I remember being moved by the line in fear of what my life and my children's lives may be even before I had children, but how much more achingly real that felt after becoming a mother. Especially in that first year or two of your child's life, when on the wakeful nights you still creep to their rooms in awe and gratitude over the magnitude of the gift you've been given, and yet realize how fragile (as well as amazing) that little life still feels. The nights you watch them breathe (partly to assure yourself they're still breathing) and see the way they fling their limbs in complete abandon. They look so vulnerable with their cheeks creased by sleep and their touseled, sweaty hair, and sometimes you can't help but wonder about the future -- your's but especially their's.

As beautiful as this poem is in its opening lines, I think it turns smoothly, like a bird settling into an air current after take-off, and strokes powerfully forward with the movement of the speaker from inside to outside. He goes to lie down outdoors, to move into the peace of wild things/who do not tax their lives with forethought/of grief. What's powerful here, what settles with weight into my throat as I read it, is that implicit contrast. The speaker is awake, is alive with worry, with hope, with wonderings and fears and questions, projecting into an unknown future, while all around him are parts of creation that can't do that, that don't do that, that simply are. They exist, they live fully in the present, they do what birds and water and stars are supposed to do by flying and lapping and shining, and that is their life and their praise. They have no forethought of grief. But we do. And that's painful, a hugely painful part of being human...and yet, even as I settle with the speaker into the temporary and welcome relief of the peace of wild things, I don't think I would give up the forethought of grief permanently if I could. If we have forethought of grief, we also have anticipation, forethought of joy. And the sweet, blessed relief of seeing grief abate or suffering averted, or -- maybe even more deeply -- knowing the moments of grace and peace right in the midst of suffering, as we share in it and as God shares in it with us.

The poet knows the peace of wild things is temporary too. He feels the day-blind stars waiting with their light above him...stars that constantly shine but whose light is hidden to us during daylight. But he takes comfort, I think, that the stars are there, and comfort too in anticipating that though his perspective means he will lose them with morning light, he also knows (with human forethought) that he will find them again with the coming of night. And that there are some sorts of light you can only fully appreciate and experience as they're set out against the dark.

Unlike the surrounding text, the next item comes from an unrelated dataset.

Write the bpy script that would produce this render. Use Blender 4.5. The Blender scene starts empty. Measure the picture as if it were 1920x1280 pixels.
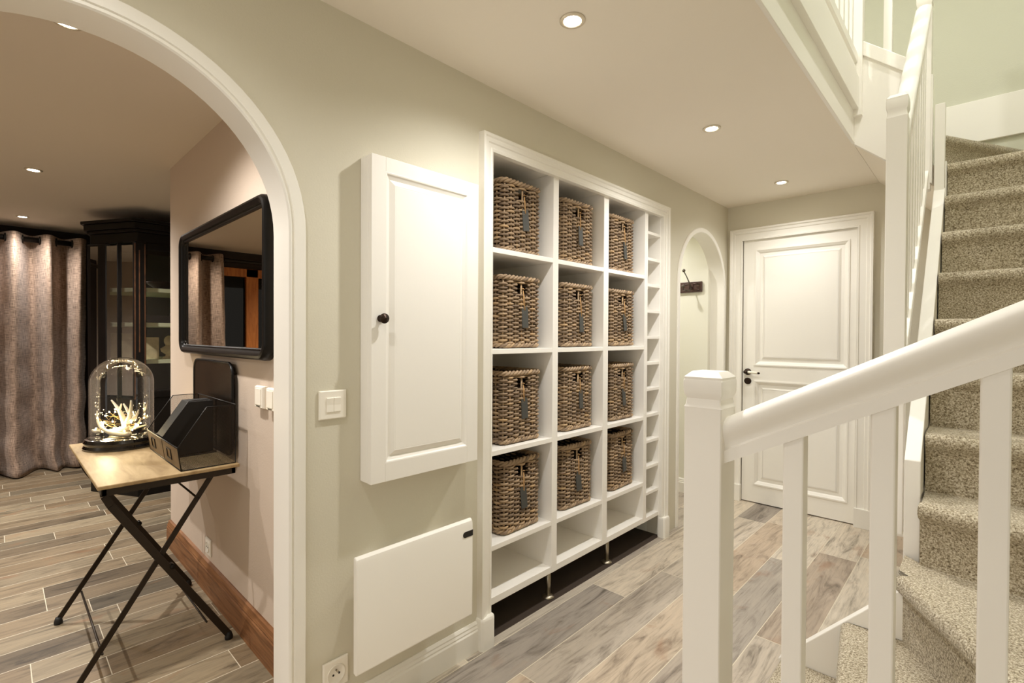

So he rests in the grace of the world....for a time...knowing it's a temporary respite, and knowing that the sense of freedom it brings is also temporary. Yet necessary. We all need these moments of stillness and beauty and grace, where we move beyond ourselves and feel the blessings of God on the whole, beautiful earth. The grace of the world, glimpsed in pockets, in moments, is wonderful and refreshing. It can strengthen us for the journey. But it's just a tiny taste of the fountain of grace, and of the longer, more lasting rest into which we're going to be called one day, when our forethought of grief, and even grief itself, at last slips away, death swallowed up in life.

Wendell Berry has written so many beautiful poems, including others I go back to, but this one is the one I return to most. Its theme here reminds me a good bit of some of the poems by Mary Oliver in her book House of Light.

2 comments:

Erin said...

Beautiful poem, and I love your comments on it. I read some Wendell Berry in college but don't think I ever came across this one. Very nice.

Herons, incidentally, are my mom's favorite birds. Whenever we go canoeing at the peninsula, especially if we get there before sunrise, we see several herons, and it's so peaceful to sit and watch them...

Beth said...

Thanks. Funny thing, but I first heard this poem on a television show (not my usual forum for learning new poems!). Alan Alda was playing a briefly recurring role on ER several years ago, and he quoted this. I found it so moving I went to look it up and it's been a favorite ever since. A friend also sent me a copy a few years back when I was going through a particularly hard time.

Herons are beautiful, aren't they? It must be lovely to see them at sunrise on the peninsula. When I was in college, we had a heron (or two) on one our campus lakes. I remember watching him in the early morning too. Almost seems like a definition of peace or stillness.